Y es aquí donde entra el problema de los Balcanes, zona de la que Winston Churchill decía que es un espacio que engendra más historia de la que puede digerir. El último episodio de esta ya larga historia, pero con toda probabilidad no el definitivo, se acaba de consumar con la creación del estado de Kosovo el pasado 17 de febrero. Vista como mal menor, fruto de la pulverización de la antigua Yugoslavia, ha incorporado a las agendas de todos los grupos con aspiraciones de soberanía la consumación de los afanes independentistas por la vía de los hechos a través de la violencia y sin respetar la legalidad internacional, que garantizaba las fronteras de Serbia. Así es como se ha visto “recompensada” la ciudadanía serbia que se rebeló contra la autocracia de Slobodan Milosevic, que entregó a los genocidas al Tribunal de La Haya y apoyó la instauración de la democracia, negando repetidamente el acceso al gobierno a los partidos ultrancionalistas.

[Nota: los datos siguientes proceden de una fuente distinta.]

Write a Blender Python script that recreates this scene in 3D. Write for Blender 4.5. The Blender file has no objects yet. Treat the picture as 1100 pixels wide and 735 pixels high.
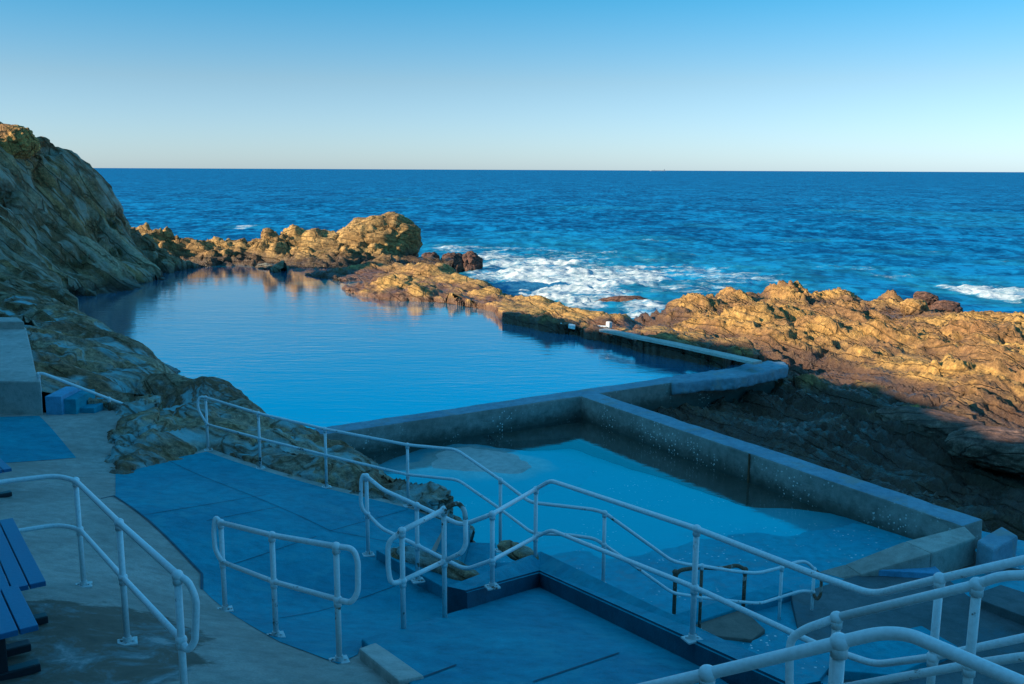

En definitiva, esta decisión no hace otra cosa que abrir la Caja de Pandora en la región porque consagra la creación de estados étnicamente homogéneos. ¿Qué pasará ahora con los serbios y croatas de Bosnia-Herzegovina, con los serbios de Mitrovica en Kosovo, con los albaneses de Macedonia, con los serbios de la Krajina croata, con los turcos de Bulgaria, con la provincia serbia de la Voivodina (de población mayoritariamente húngara)...? Y lo mismo ocurre a escala europea y transeuropea, con el largo y latente conflicto entre Grecia y Turquía a cuenta de la división de Chipre o la defensa rusa de los intereses serbios, que, afinidades étnicas aparte, enmascara sus sentimientos e intereses expansionistas (Cáucaso) desde la renovada fuerza que le dan sus recursos energéticos, si bien es cierto que también cuenta el recelo defensivo por las bases que la OTAN y Estados Unidos están ubicando en las proximidades de sus fronteras. Ahora crúcese este totum revolutum con los planes de instalación de oleoductos, que respaldan muy distintos intereses nacionales y estratégicos (rusos, europeos y norteamericanos), que desde el mar Negro (procedente de Asía Central) llevarán petróleo hacia los países de la UE.

Se acabaron, por consiguiente, los discursos sobre la injerencia humanitaria y del respecto a la legalidad internacional. Todo esto que tanto ha costado instituir y desarrollar, y que se ha ido difuminando con los avatares mundiales de los últimos años, se ha extinguido definitivamente para Europa en Kosovo. ¡Buena digestión!